On Fri, Oct 31, 2014 at 7:50 PM, Diego Elio Pettenò
<flamee...@flameeyes.eu> wrote:
> I'm more convinced than ever that either someone else (Council? QA?
> the Pope?) fixes this, or I'll add myself to that list.

The fundamental problem here is that we're a volunteer organization,
which means we're limited to the resources people offer us.  Sometimes
these resources are offered conditionally, and our choice can end up
being "take it" or "leave it."

I do tend to agree that accepting the gift with strings can cost you
more in the long term than just doing without.

The problem comes when somebody in a critical position wants to take a
hard stand on something.  You either end up making an exception for
them, relaxing policy for everybody, or risk being left in a hard
place if they choose to stop contributing.

Now, something that we have been trying to do is remove artificial
roadblocks.  For example, if somebody is standing in the way of others
contributing the Council can step in and tell the others that they can
go ahead and prevent anybody from interfering from them.  Examples of
this are somebody wants to add support for some feature to a bunch
packages and assume responsibility any issues, and a maintainer wants
to block them.

What we can't do is force somebody to contribute.  If somebody says
that if we don't do multilib their way, they'll stop being the only
libreoffice maintainer, and nobody else wants to maintain libreoffice,
then we are left in a hard place (completely contrived scenario).

We can stop people from interfering, but we can't make them contribute.

So, in a case like this we certainly could prevent somebody from
closing a bug, but we certainly can't force them to fix a bug.  We
could also block somebody from submitting tinderbox bugs without
attached logs, but we can't force them to run a tinderbox.
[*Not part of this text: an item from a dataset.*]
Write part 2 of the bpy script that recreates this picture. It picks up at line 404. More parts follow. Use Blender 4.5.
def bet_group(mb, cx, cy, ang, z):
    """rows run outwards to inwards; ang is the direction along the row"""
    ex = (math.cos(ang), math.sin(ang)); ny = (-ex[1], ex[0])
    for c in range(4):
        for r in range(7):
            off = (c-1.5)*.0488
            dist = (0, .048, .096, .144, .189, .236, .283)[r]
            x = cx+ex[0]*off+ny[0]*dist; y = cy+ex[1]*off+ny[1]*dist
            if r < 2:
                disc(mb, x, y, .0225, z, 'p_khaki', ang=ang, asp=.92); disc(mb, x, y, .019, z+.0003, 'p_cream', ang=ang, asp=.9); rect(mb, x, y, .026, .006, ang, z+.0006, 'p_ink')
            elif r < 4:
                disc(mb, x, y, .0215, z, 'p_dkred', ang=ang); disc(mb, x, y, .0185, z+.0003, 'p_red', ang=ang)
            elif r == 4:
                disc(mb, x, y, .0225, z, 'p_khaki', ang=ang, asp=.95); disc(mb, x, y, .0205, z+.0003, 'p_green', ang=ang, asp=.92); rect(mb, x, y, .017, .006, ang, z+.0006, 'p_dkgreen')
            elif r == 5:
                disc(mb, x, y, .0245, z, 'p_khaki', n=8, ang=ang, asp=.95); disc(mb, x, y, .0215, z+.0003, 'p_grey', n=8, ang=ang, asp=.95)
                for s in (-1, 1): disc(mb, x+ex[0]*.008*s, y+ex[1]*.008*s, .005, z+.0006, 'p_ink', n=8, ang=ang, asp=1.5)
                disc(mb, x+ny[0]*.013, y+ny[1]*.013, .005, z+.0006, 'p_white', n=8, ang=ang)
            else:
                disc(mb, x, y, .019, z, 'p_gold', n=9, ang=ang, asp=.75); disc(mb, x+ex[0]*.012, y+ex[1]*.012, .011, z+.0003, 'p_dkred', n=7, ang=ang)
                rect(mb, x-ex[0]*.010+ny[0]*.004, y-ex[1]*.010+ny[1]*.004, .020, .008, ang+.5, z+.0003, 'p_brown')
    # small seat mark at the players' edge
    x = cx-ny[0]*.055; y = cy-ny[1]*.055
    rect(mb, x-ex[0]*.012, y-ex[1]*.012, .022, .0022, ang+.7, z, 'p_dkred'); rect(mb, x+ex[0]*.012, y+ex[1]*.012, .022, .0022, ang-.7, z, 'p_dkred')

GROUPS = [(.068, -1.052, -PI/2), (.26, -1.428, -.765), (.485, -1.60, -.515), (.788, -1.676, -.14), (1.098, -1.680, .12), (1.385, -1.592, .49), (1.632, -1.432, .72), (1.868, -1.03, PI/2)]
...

So, if there is a better way, I'm all ears for constructive
suggestions.  By constructive I mean that somebody who comes up with a
script that automatically retrieves build logs and attaches them to
bugs is being more helpful than somebody who says that somebody else
should come up with such a script, and so on.  That doesn't mean that
we can't talk about solutions before we build them - only that it
isn't helpful when we basically demand that others build them for us.